Но вернусь к теме. Моя связь с МГБ продолжалась около двух лет или немногим более. Отказываясь от «внедрения», я в то же время по собственному почину два раза приходил к кураторам с «сообщениями».
Один раз после того, как мой одноклассник по экстернату притащил в школу пистолет своего дяди, военного, и показал его мне. Зачем он его приволок в экстернат, ума не приложу! Я побоялся, что он еще кому-нибудь похвастается, и в МГБ это станет известно помимо меня, и сообщил о пистолете куратору. Через день-другой этот оболтус подошел ко мне взволнованный и спросил тихо, не говорил ли я кому-нибудь о пистолете и не мог ли кто-нибудь в классе заметить, когда он его мне показывал? Я, похолодев, ответил отрицательно. Мне он, очевидно, полностью доверял! Он рассказал затем, что его дядю вызвали к начальству и потребовали предъявить оружие. Но племянник накануне положил пистолет на место, и дядя его предъявил.
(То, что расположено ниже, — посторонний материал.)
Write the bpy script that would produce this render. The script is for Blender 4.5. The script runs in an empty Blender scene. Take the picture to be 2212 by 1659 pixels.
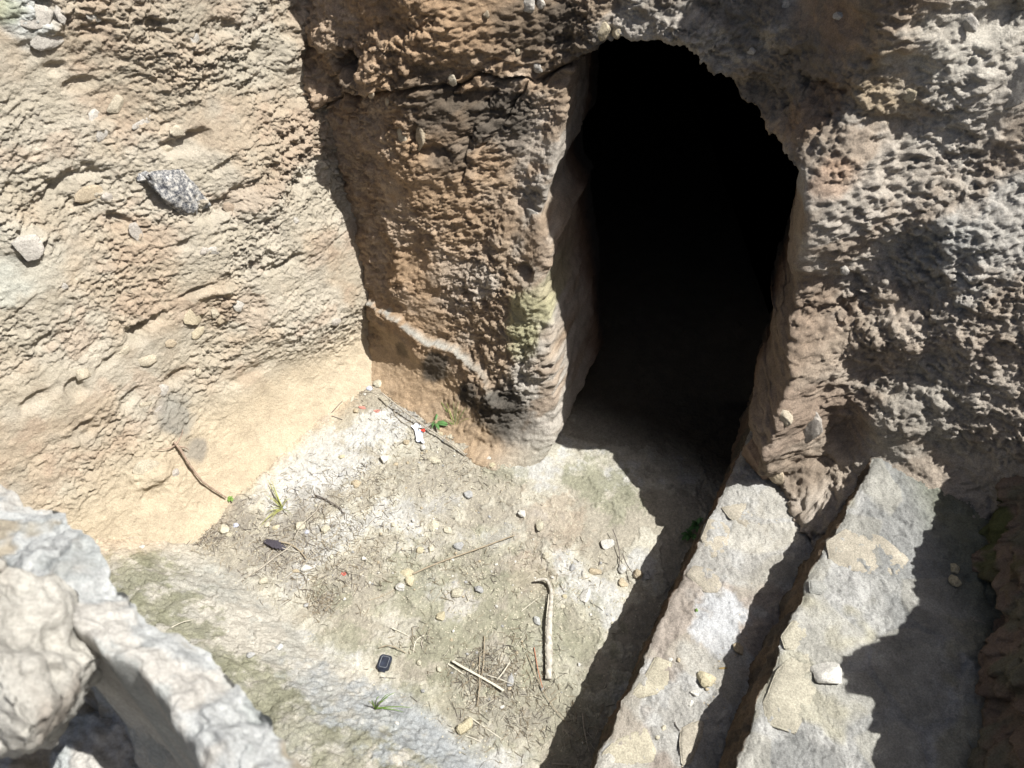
import bpy, bmesh, math, random
import numpy as np
from mathutils import Vector, Matrix

# ------------------------------------------------------------------ camera, sky, sun, exposure
S = bpy.context.scene
C = S.collection
PITCH = math.radians(47.0); HC = 2.5; FPX = 1660.0      # photo measured in a 2212 x 1659 frame
cam_d = bpy.data.cameras.new('camera'); cam = bpy.data.objects.new('camera', cam_d); C.objects.link(cam)
cam.location = (0, 0, HC); cam.rotation_euler = (math.radians(90) - PITCH, 0, 0)
cam_d.sensor_width = 36.0; cam_d.lens = 36.0 * FPX / 2212.0
cam_d.clip_start = 0.05; cam_d.clip_end = 500
cam_d.dof.use_dof = True; cam_d.dof.focus_distance = 2.75; cam_d.dof.aperture_fstop = 5.0
S.camera = cam
SUN_EL = math.radians(60.0)
SUN_H = np.array([1.0, -0.19]); SUN_H = SUN_H / np.linalg.norm(SUN_H)
w = bpy.data.worlds.new('World'); S.world = w; w.use_nodes = True
wn = w.node_tree; bg = wn.nodes['Background']
sky = wn.nodes.new('ShaderNodeTexSky'); sky.sky_type = 'NISHITA'; sky.sun_disc = False
sky.sun_elevation = SUN_EL; sky.dust_density = 4.0; sky.ozone_density = .4; sky.sun_rotation = math.atan2(SUN_H[0], SUN_H[1])
wn.links.new(sky.outputs[0], bg.inputs[0]); bg.inputs[1].default_value = 0.05
sl = bpy.data.lights.new('sun', 'SUN'); sl.energy = 5.0; sl.angle = math.radians(0.5); sl.color = (1.0, 0.98, 0.945)
sun = bpy.data.objects.new('sun', sl); C.objects.link(sun)
sv = Vector((SUN_H[0]*math.cos(SUN_EL), SUN_H[1]*math.cos(SUN_EL), math.sin(SUN_EL)))
sun.rotation_euler = sv.to_track_quat('Z', 'Y').to_euler()
S.view_settings.view_transform = 'Standard'; S.view_settings.look = 'None'
S.view_settings.exposure = 0.80; S.view_settings.gamma = 1.0
S.render.engine = 'CYCLES'
S.cycles.max_bounces = 6; S.cycles.diffuse_bounces = 5

random.seed(4)
RNG = np.random.default_rng(11)

# ------------------------------------------------------------------ numpy noise
_lat = {}
def lat(seed):
    if seed not in _lat:
        r = np.random.default_rng(1000 + seed); a = r.random((256, 256)) * 2 * np.pi
        _lat[seed] = (np.cos(a).astype(np.float32), np.sin(a).astype(np.float32))
    return _lat[seed]
def n2(x, y, seed=0):
    gx, gy = lat(seed)
    xi = np.floor(x); yi = np.floor(y); xf = x - xi; yf = y - yi
    xi = xi.astype(np.int64); yi = yi.astype(np.int64)
    x0 = xi & 255; x1 = (xi + 1) & 255; y0 = yi & 255; y1 = (yi + 1) & 255
    u = xf*xf*xf*(xf*(xf*6-15)+10); v = yf*yf*yf*(yf*(yf*6-15)+10)
    a = gx[x0, y0]*xf + gy[x0, y0]*yf
    b = gx[x1, y0]*(xf-1) + gy[x1, y0]*yf
    c = gx[x0, y1]*xf + gy[x0, y1]*(yf-1)
    d = gx[x1, y1]*(xf-1) + gy[x1, y1]*(yf-1)
    return ((a + u*(b-a)) + v*((c + u*(d-c)) - (a + u*(b-a)))) * 1.5
def fbm(x, y, o=4, seed=0, gain=.5, lac=2.03):
    s = 0; a = 1.0
    for i in range(o):
        s = s + a*n2(x*lac**i + 17.3*i, y*lac**i - 9.1*i, seed+i); a *= gain
    return s
def ridged(x, y, o=4, seed=0, gain=.5):
    s = 0; a = 1.0
    for i in range(o):
        s = s + a*(1 - 2*np.abs(n2(x*2.07**i + 7.3*i, y*2.07**i - 3.1*i, seed+i))); a *= gain
    return s
_wl = {}
def worley(x, y, seed=0):
    """distance to the nearest and second point, vector to the nearest, its random id"""
    if seed not in _wl:
        r = np.random.default_rng(5000 + seed); _wl[seed] = r.random((3, 256, 256)).astype(np.float32)
    L = _wl[seed]
    xi = np.floor(x).astype(np.int64); yi = np.floor(y).astype(np.int64)
    f1 = np.full(x.shape, 9., np.float32); f2 = f1.copy(); dx = f1*0; dy = f1*0; idv = f1*0
    for i in (-1, 0, 1):
        for j in (-1, 0, 1):
            cx = xi+i; cy = yi+j; a = cx & 255; b = cy & 255
            ex = x - (cx + L[0, a, b]); ey = y - (cy + L[1, a, b])
            d = np.sqrt(ex*ex + ey*ey)
            m = d < f1
            f2 = np.where(m, f1, np.minimum(f2, d))
            dx = np.where(m, ex, dx); dy = np.where(m, ey, dy); idv = np.where(m, L[2, a, b], idv)
            f1 = np.where(m, d, f1)
    return f1, f2, dx, dy, idv
def sm(e0, e1, x):
    t = np.clip((x-e0)/(e1-e0), 0, 1); return t*t*(3-2*t)
def mix(a, b, t): return a + (b-a)*t
def mixc(c, col, t): return c + (np.array(col, np.float32) - c)*t[..., None]
def h3(i, j, k):
    h = (i*374761393 + j*668265263 + k*2147483647) & 0xffffffff
    h = ((h ^ (h >> 13)) * 1274126177) & 0xffffffff
    return ((h ^ (h >> 16)) & 0xffff) / 65535.0
def n3(p):
    f = np.floor(p); i = f.astype(np.int64); t = p - f; t = t*t*(3-2*t); r = 0
    for a in (0, 1):
        for b in (0, 1):
            for c in (0, 1):
                wgt = np.abs(1-a-t[..., 0])*np.abs(1-b-t[..., 1])*np.abs(1-c-t[..., 2])
                r = r + wgt*h3(i[..., 0]+a, i[..., 1]+b, i[..., 2]+c)
    return r*2-1
def f3(p, o=4, g=.5):
    s = 0; a = 1.
    for k in range(o):
        s = s + a*n3(p*2.03**k + 5.7*k + 100); a *= g
    return s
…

Дяде однако сказали, что у них есть сведения, что его племянник ходил с ним в школу, и сделали серьезный выговор за небрежное хранение оружия.
В другом случае объектом моего доноса был студент химфака МГУ, на который я поступил учиться после экстерната. Этот студент удивительно бесстрашно пропагандировал, что русским надо бы следовать идеям нацизма, что война с Германией была большой ошибкой, России надо было с Германией объединиться и вместе разгромить Англию и США, враждебные России, руководимые евреями государства.
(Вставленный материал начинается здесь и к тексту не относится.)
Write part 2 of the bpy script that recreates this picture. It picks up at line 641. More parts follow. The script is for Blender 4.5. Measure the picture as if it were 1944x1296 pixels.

Несколько студентов, и я в том числе, подняли вопрос об этом пропагандисте на факультетском комсомольском собрании. Такая пропаганда была в то время особенно шокирующей, тем более для людей, к национальности которых я принадлежал. Дело, напомню, происходило в первый послевоенный год.
Факультетское собрание проходило очень бурно, нервно. С одной стороны, открывались все новые подробности пронацистских разглагольствований студента. У меня и у многих мелькала мысль, не сумасшедший ли этот парень? Но, с другой стороны, все, кто выступал с разоблачениями, понимали, что вколачивают гвозди в гроб этого студента, и нервничали. Все же тогда знали, чем может закончиться подобное собрание-проработка для прорабатываемого.
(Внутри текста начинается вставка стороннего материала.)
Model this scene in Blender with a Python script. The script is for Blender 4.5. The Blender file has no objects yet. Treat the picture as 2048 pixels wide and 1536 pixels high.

Я, выступая на собрании, понимал, что мне придется сообщить куратору о злополучном пропагандисте нацистских «идей», и хотел своим гласным выступлением продемонстрировать свою независимость от органов. Но когда я потом сообщал обо всем происшедшем моему куратору, то с огромным удивлением заметил нараставшее раздражение, с которым он слушал меня.
— Это все несерьезная, обывательская болтовня, фрондерство, — сказал он мне. И меня осенило: это, наверное, опять (как и с «немецким шпионом») их человек! Провокатор, возможно. И дальнейшие события подтвердили мою догадку. Парня того даже не исключили из комсомола, только перевели на другое отделение, и мы с ним больше не сталкивались.
А однажды я фактически попался на недонесении. В нашем подъезде жил драматург Николай Погодин, и я находился в приятельских отношениях с его сыном Олегом. Однажды он появился передо мной с пистолетом, который, по его словам, у кого-то купил. Я решил не сообщать об этом. Я уже думал о том, как бы мне закончить «сотрудничество» с органами. Но через какое-то время стало известно, что сын Погодина пытался покончить с собой с помощью этого пистолета. Целил в сердце, но рука дрогнула, и он попал в селезенку, которую пришлось удалить. Стрелялся якобы из-за того, что его любимая девушка покончила с собой.